Part of the shtick centered around Imus’ fecklessness, such as a recent episode which focused on an invitation to Imus from Brain Williams to join him on a trip to Iraq.  Naturally the cast of characters took up a dialogue around the idea that Imus was afraid to go.  Imus, in a sense, was playing the role of everyman but with one exception:  Imus’ equivocating was delightfully funny.

Occasionally Imus, speaking probably ten million words a year or more, would stray close to the line of decency.  But listeners didn’t particularly care.  They turned in to hear Imus’s wit, Imus’s charm, Imus’s intransigence, Imus’s melodic baritone voice – in short, Imus, warts and all.

Now on Thursday April 5th, Imus, in a brief snippet of humor, let slip a demeaning phrase.  He referred, jokingly, to the Rutgers women’s basketball team as nappy-headed hos.  Could any sensible person think he meant this disparagingly?  Of course not.  However, he immediately apologized, subsequently almost falling over backward apologizing, even going on the radio show of one of the nation’s leading mountebanks, the Reverend Al Sharpton.  (As an aside, has anyone yet heard Sharpton apologize for his hand in the deplorable Tawana Brawley affair?)

So what happened?  NBC turned off the cameras on MSNBC.  Then CBS suspended him for two weeks.  Then, knuckling under to pressure from a few big advertisers, themselves afraid of losing African American customers through a threatened boycott by Sharpton and the Reverend Jesse Jackson, Les Moonves of CBS cancelled the entire show.  Poof!  Gone.

One thing amazes me:  that in a country which prides itself on free speech, a gifted performer who brightens the lives of millions of listeners every morning could be snuffed out in an instant.
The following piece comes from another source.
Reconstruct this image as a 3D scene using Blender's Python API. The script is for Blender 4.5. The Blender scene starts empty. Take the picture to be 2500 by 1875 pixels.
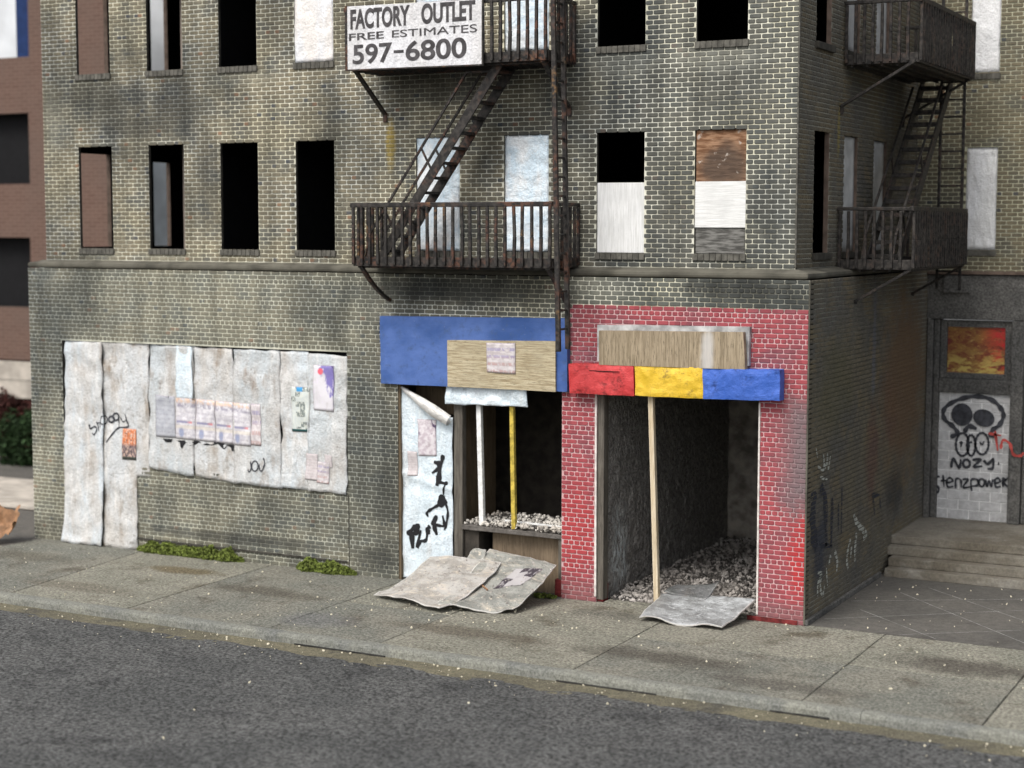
import bpy, bmesh, math, random
import numpy as np
from mathutils import Vector, Matrix, noise as mn

random.seed(7)
scene = bpy.context.scene
COL = scene.collection

# ------------------------------------------------------------------ camera, light, exposure
cam_data = bpy.data.cameras.new('camera')
cam = bpy.data.objects.new('camera', cam_data)
COL.objects.link(cam)
CR, CU, CF = Vector((0.88493, 0.46573, 0.00106)), Vector((-0.04428, 0.08187, 0.99566)), Vector((-0.46362, 0.88113, -0.09307))
m = Matrix((CR, CU, -CF)).transposed().to_4x4()
m.translation = Vector((8.19775, -24.92472, 6.14713))
cam.matrix_world = m
cam_data.sensor_width = 36
cam_data.lens = 59.09
cam_data.clip_start = 0.5
cam_data.clip_end = 2500
cam_data.dof.use_dof = True
cam_data.dof.focus_distance = 26.2
cam_data.dof.aperture_fstop = 0.46
scene.camera = cam

SUN_EL, SUN_AZ = math.radians(52), math.radians(192)      # azimuth measured clockwise from +Y
w = bpy.data.worlds.new('World')
scene.world = w
w.use_nodes = True
wn = w.node_tree
bg = wn.nodes['Background']
sky = wn.nodes.new('ShaderNodeTexSky')
sky.sky_type = 'NISHITA'
sky.sun_disc = False
sky.sun_elevation = SUN_EL
sky.sun_rotation = SUN_AZ
sky.air_density = 1.0
sky.dust_density = 4.0
sky.ozone_density = 1.0
hs = wn.nodes.new('ShaderNodeHueSaturation')
hs.inputs['Saturation'].default_value = 0.34
wn.links.new(sky.outputs[0], hs.inputs['Color'])
wn.links.new(hs.outputs[0], bg.inputs['Color'])
bg.inputs['Strength'].default_value = 0.14
sd = bpy.data.lights.new('sun', 'SUN')
sd.energy = 1.25
sd.angle = math.radians(24)
sd.color = (1.0, 0.965, 0.91)
so = bpy.data.objects.new('sun', sd)
COL.objects.link(so)
sdir = Vector((math.sin(SUN_AZ) * math.cos(SUN_EL), math.cos(SUN_AZ) * math.cos(SUN_EL), math.sin(SUN_EL)))
so.rotation_euler = sdir.to_track_quat('Z', 'Y').to_euler()
so.location = (0, -10, 20)
scene.view_settings.view_transform = 'Standard'
scene.view_settings.look = 'None'
scene.view_settings.gamma = 1
scene.view_settings.exposure = 0.55
scene.cycles.max_bounces = 6
scene.cycles.use_denoising = True

# ------------------------------------------------------------------ materials
def lin(c):
    return tuple(((x / 255 + 0.055) / 1.055) ** 2.4 if x > 10 else x / 255 / 12.92 for x in c)

class NT:
    def __init__(s, name, rough=0.85, spec=0.25, metal=0.0):
        s.m = bpy.data.materials.new(name)
        s.m.use_nodes = True
        s.t = s.m.node_tree
        s.b = s.t.nodes['Principled BSDF']
        s.b.inputs['Roughness'].default_value = rough
        s.b.inputs['Specular IOR Level'].default_value = spec
        s.b.inputs['Metallic'].default_value = metal
        g = s.t.nodes.new('ShaderNodeNewGeometry')
        s.P = g.outputs['Position']
        sp = s.t.nodes.new('ShaderNodeSeparateXYZ')
        s.t.links.new(s.P, sp.inputs[0])
        s.X, s.Y, s.Z = sp.outputs
    def put(s, v, sock):
        if isinstance(v, bpy.types.NodeSocket):
            s.t.links.new(v, sock)
        elif isinstance(v, (tuple, list)):
            if sock.type == 'RGBA':
                sock.default_value = tuple(v)[:3] + (1,)
            else:
                sock.default_value = v
        else:
            sock.default_value = v
    def map(s, scale=(1, 1, 1), loc=(0, 0, 0), rot=(0, 0, 0), vec=None):
        n = s.t.nodes.new('ShaderNodeMapping')
        s.put(vec or s.P, n.inputs[0])
        n.inputs['Scale'].default_value = scale
        n.inputs['Location'].default_value = loc
        n.inputs['Rotation'].default_value = rot
        return n.outputs[0]
    def uv(s):
        return s.t.nodes.new('ShaderNodeTexCoord').outputs['UV']
    def noise(s, scale, detail=4, vec=None, rough=0.55, dist=0.0):
        n = s.t.nodes.new('ShaderNodeTexNoise')
        s.put(vec or s.P, n.inputs['Vector'])
        n.inputs['Scale'].default_value = scale
        n.inputs['Detail'].default_value = detail
        n.inputs['Roughness'].default_value = rough
        n.inputs['Distortion'].default_value = dist
        return n.outputs['Fac']
    def voro(s, scale, vec=None, feat='F1', out='Distance'):
        n = s.t.nodes.new('ShaderNodeTexVoronoi')
        n.feature = feat
        s.put(vec or s.P, n.inputs['Vector'])
        n.inputs['Scale'].default_value = scale
        return n.outputs[out]
    def white(s, vec):
        n = s.t.nodes.new('ShaderNodeTexWhiteNoise')
        s.put(vec, n.inputs['Vector'])
        return n.outputs['Value']
    def comb(s, x, y, z):
        n = s.t.nodes.new('ShaderNodeCombineXYZ')
        s.put(x, n.inputs[0]); s.put(y, n.inputs[1]); s.put(z, n.inputs[2])
        return n.outputs[0]
    def math(s, op, a, b=0.0, c=0.0, clamp=False):
        n = s.t.nodes.new('ShaderNodeMath')
        n.operation = op
        n.use_clamp = clamp
        s.put(a, n.inputs[0]); s.put(b, n.inputs[1]); s.put(c, n.inputs[2])
        return n.outputs[0]
    def step(s, v, a, b, lo=0.0, hi=1.0):                 # smooth map of v from [a,b] to [lo,hi]
        n = s.t.nodes.new('ShaderNodeMapRange')
        n.interpolation_type = 'SMOOTHSTEP'
        s.put(v, n.inputs[0])
        n.inputs[1].default_value = a; n.inputs[2].default_value = b
        n.inputs[3].default_value = lo; n.inputs[4].default_value = hi
        return n.outputs[0]
    def mix(s, f, a, b, mode='MIX'):
        n = s.t.nodes.new('ShaderNodeMix')
        n.data_type = 'RGBA'
        n.blend_type = mode
        s.put(f, n.inputs[0]); s.put(a, n.inputs[6]); s.put(b, n.inputs[7])
        return n.outputs[2]
    def col(s, c):
        s.put(c, s.b.inputs['Base Color'])
    def bump(s, h, strength=0.5, dist=0.01):
        n = s.t.nodes.new('ShaderNodeBump')
        n.inputs['Strength'].default_value = strength
        n.inputs['Distance'].default_value = dist
        s.put(h, n.inputs['Height'])
        s.t.links.new(n.outputs[0], s.b.inputs['Normal'])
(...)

Of course cowardice gained the victory – cowardice by Mr. Moonves for knuckling under and the cowardice of the advertisers who feared a boycott if they continued to sponsor Imus.  However, far worse seems the cowardice of all those who fed at his table only to abandon him when the tables turned against him.  Where were those men and women whose voices should have spoken out against the firing?

On his program Imus frequently used the term “weasel” to refer to those of whom, for one reason or another, he was being critical.  Little did he know that the term would apply to all those people who toadied up to him, who leapt at the opportunity of appearing on his program, only to run from him when their support was called for.

There exists one vast constituency who would gladly speak up for Imus had they but a voice so to do so, namely, the millions of listeners who have been denied the joy of hearing Imus in the Morning and are wondering what happened to the idea “Let him who is without guilt among you cast the first stone.”